A vélo, le port du casque, nécessaire, indispensable, ne suffit pas. A vélo, de bons freins, nécessaires, indispensables eux aussi, ne suffisent pas non plus. A vélo, un sens toujours en éveil de la prudence, nécessaire, indispensable, n’est pas suffisant. Serge, comme ses camarades de sortie, portait le casque. Il avait de bons freins et son sens de la prudence était suffisamment en éveil pour qu’il ait le réflexe, au moment du drame, de crier « Attention ! » à ceux qui, dont son épouse, le suivaient à vélo.

Peut-être, pour que la mort de Serge Fontaine nous rappelle que, lorsque nous pédalons sur des routes qui ne sont pas réservées aux seuls cyclistes, nous sommes vulnérables en cas de choc contre un véhicule à moteur, nous faudrait-il systématiser la présence d’une ou de deux voitures qui précèdent nos pelotons. Nous le faisons déjà, je le sais. N’oublions pas tout simplement de toujours le faire. Faisons-en une règle, tout le temps que le projet de doter notre île de voies cyclables en quantité significative ne sera pas devenu une réalité.

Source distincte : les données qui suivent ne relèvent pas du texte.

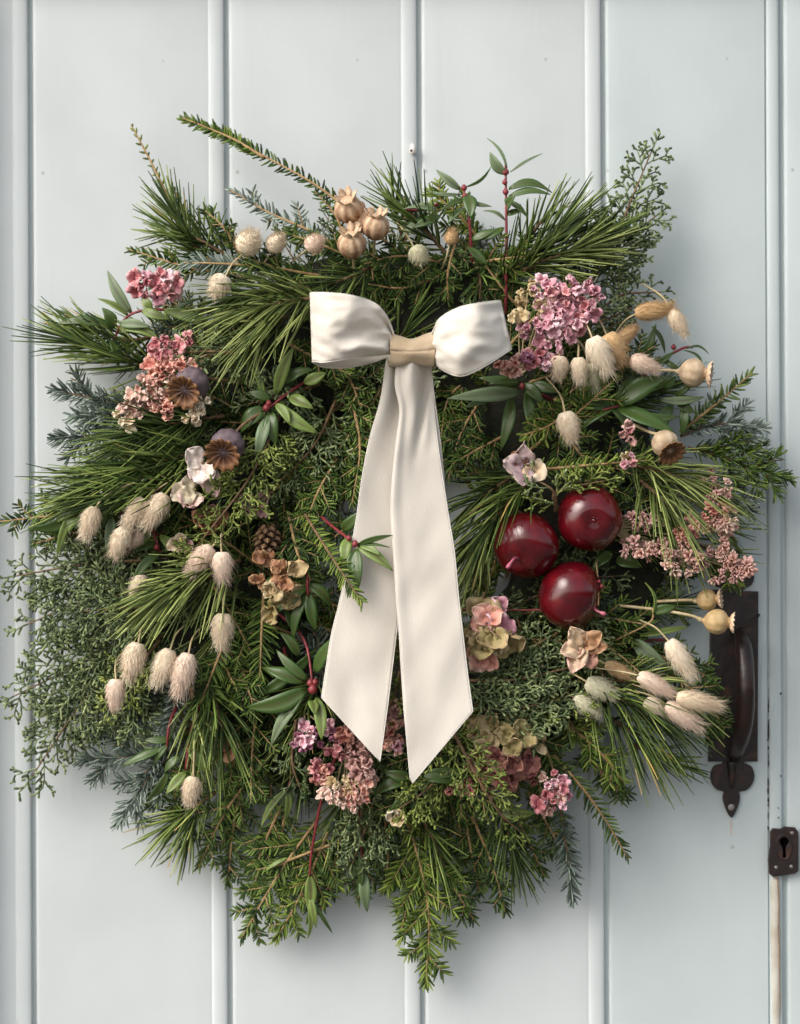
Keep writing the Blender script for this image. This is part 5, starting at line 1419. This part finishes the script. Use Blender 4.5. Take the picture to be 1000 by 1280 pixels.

Et ici, je me garderais de montrer qui que ce soit du doigt. L’idée de faire de La Réunion une « île cyclable » ne date même pas de 20 ans. Tout le monde sait qui l’a lancée, en étroite relation avec les associations concernées de notre région. Je n’ai pas oublié les réunions de travail que nous avons pu avoir autour du Comité Réunionnais de Promotion du Vélo, le CRPV, que préside notre ami Philippe De Cotte et au sein duquel militent, entre autres, des gens comme Yvon Lucas, Lucien Biedinger, Daniel Omer Hoareau, Michel Bénard. Nous savons que, dans notre civilisation du tout automobile, l’idée de la promotion du vélo se heurte à plusieurs types de difficultés, la principale étant la force des habitudes ainsi que les idées reçues et souvent entretenues selon lesquelles l’usage du vélo est dangereux. Et puis, il y a la crainte qu’ont nos élus de créer les conditions pour changer habitudes et idées reçues.

Peu doit nous importer que l’actuel ministre chargé des Transports, Monsieur Thierry Mariani, choisisse la dernière ligne droite qui nous sépare des toutes prochaines élections présidentielles pour présenter (c’était le 26 janvier dernier à Paris) « les mesures phares du premier Plan national vélo » . Ce qui importe, c’est que les annonces gouvernementales reprises aujourd’hui sont le fruit des conclusions auxquelles, depuis quelque temps déjà, sont arrivées les associations qui, au niveau des Cités, des Départements et des Régions de toute la France, toutes opinions politiques confondues, ont multiplié les rencontres régionales ou nationales et marqué des points, insuffisants certes, mais des points quand même qui sont en train de tracer des sillons. A La Réunion, nous avons apporté notre part à la réflexion générale.

Nous aurons l’occasion de revenir sur ce qui, pour demain, s’imposera à nos maires, à nos Conseils départementaux et régionaux et au gouvernement.

Aujourd’hui, saluons notre compatriote Serge Fontaine et formulons le vœu que sa mort tragique amène nos responsables à s’interroger sur la vraie modernité de demain. Cette modernité qui, en termes de santé, de réduction des pollutions atmosphériques et sonores, cette modernité qui, en termes de gestion de nos espaces urbains, des budgets des ménages et de la dépense publique, finira bien par s’imposer dans nos politiques d’aménagement urbain.